That’s why I was so excited to read this post by Tom Tunguz. In it Tunguz recounted his reaction to reading Fred Kofman’s Conscious Business, which includes a passage on Gallup’s Q12 Employee Engagement Survey. Finally I had found an employee feedback tool that met my criteria:
- Answering 12 yes/no questions is a low bar to clear (I’ve now administered the survey twice; both times had a 100% response rate and the maximum time to complete was under 3 minutes)
- The questions cover a broad spectrum of topics that are important to me as a leader (as Tunguz summarizes, “communication clarity, mission, shared values, respect, community, and teamwork”)
- Significant benchmark data is available; according to Gallup, “from 1996 to 2012, nearly 25 million employees in almost 3 million workgroups from 195 countries” completed the survey
I quickly disseminated the survey to my team (I used SurveyMonkey which, in addition to being one of my favorite products, is Smartling’s first customer). My management team and I were pleased with the results; on the whole, the survey showed strong employee satisfaction while highlighting isolated areas upon which we could improve.
In hindsight, I should have predicted that one of the 12 questions would stand out like a sore thumb:
Q10. Do you have a best friend at work?
A large enough number of people responded “no” to be concerning. I would have asked around about why people felt this way, but it proved to be completely unnecessary: the question was all everyone talked about for days. The following week, when I walked the team through the results, I got a (polite) earful about it: I only have one best friend and he/she is from childhood; work isn’t a place to have a best friend; and so on. At the same time, just about everyone said they liked their colleagues and had become extremely close with many of them.

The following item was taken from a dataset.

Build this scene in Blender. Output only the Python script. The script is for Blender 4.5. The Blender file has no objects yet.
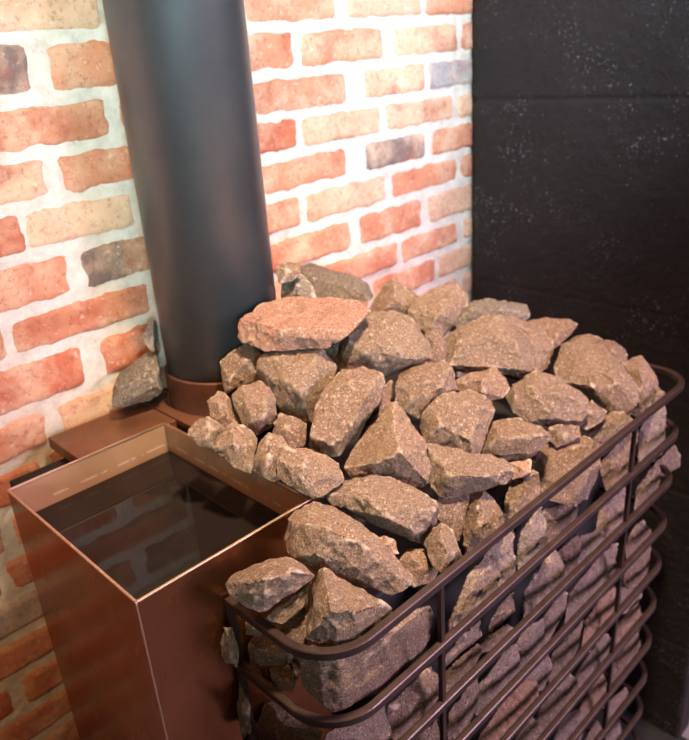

I defended the question, arguing that the “best” qualifier set a higher standard and was therefore a stronger predictor of employee satisfaction.
The results were unchanged the second time I ran the survey, as was the team’s reaction. Someone—we’ll call him Nick—said:
A best friend means something different to everyone. I know people who claim in every Instagram post that they’re “out with their besties” and there’s 20 people in the photo. Other people say they have only one best friend, and it’s their mom or their cat. I think it’s more important to know that people have someone at work who they consider a friend in general.
Well put.
Stubbornly, I defended the question again. Who was I to question Gallup’s more than 20 years of experience?
The following week I relayed my experience to a trusted advisor. He said that he, too, felt the question was flawed: if so many people were answering it in a manner contradictory to how they felt about their job, what was the value in asking the question in the first place?
Hearing this was eye-opening. I’d focused so much on defending Gallup’s use of “best” that I hadn’t realized it rendered the results meaningless. Nick’s comment—particularly the last sentence—had been spot-on. Ironically, for someone who‘s bothered by people saying “very unique,” I’m not bothered by calling more than one person my best friend. I allowed my personal interpretation of the question to cloud my judgment.
I still believe there’s value in asking a question that gets at the strength of an employee’s bonds with his or her colleagues. We spend more time with them than we do with our families, so naturally these connections have a significant impact on our happiness and satisfaction at work.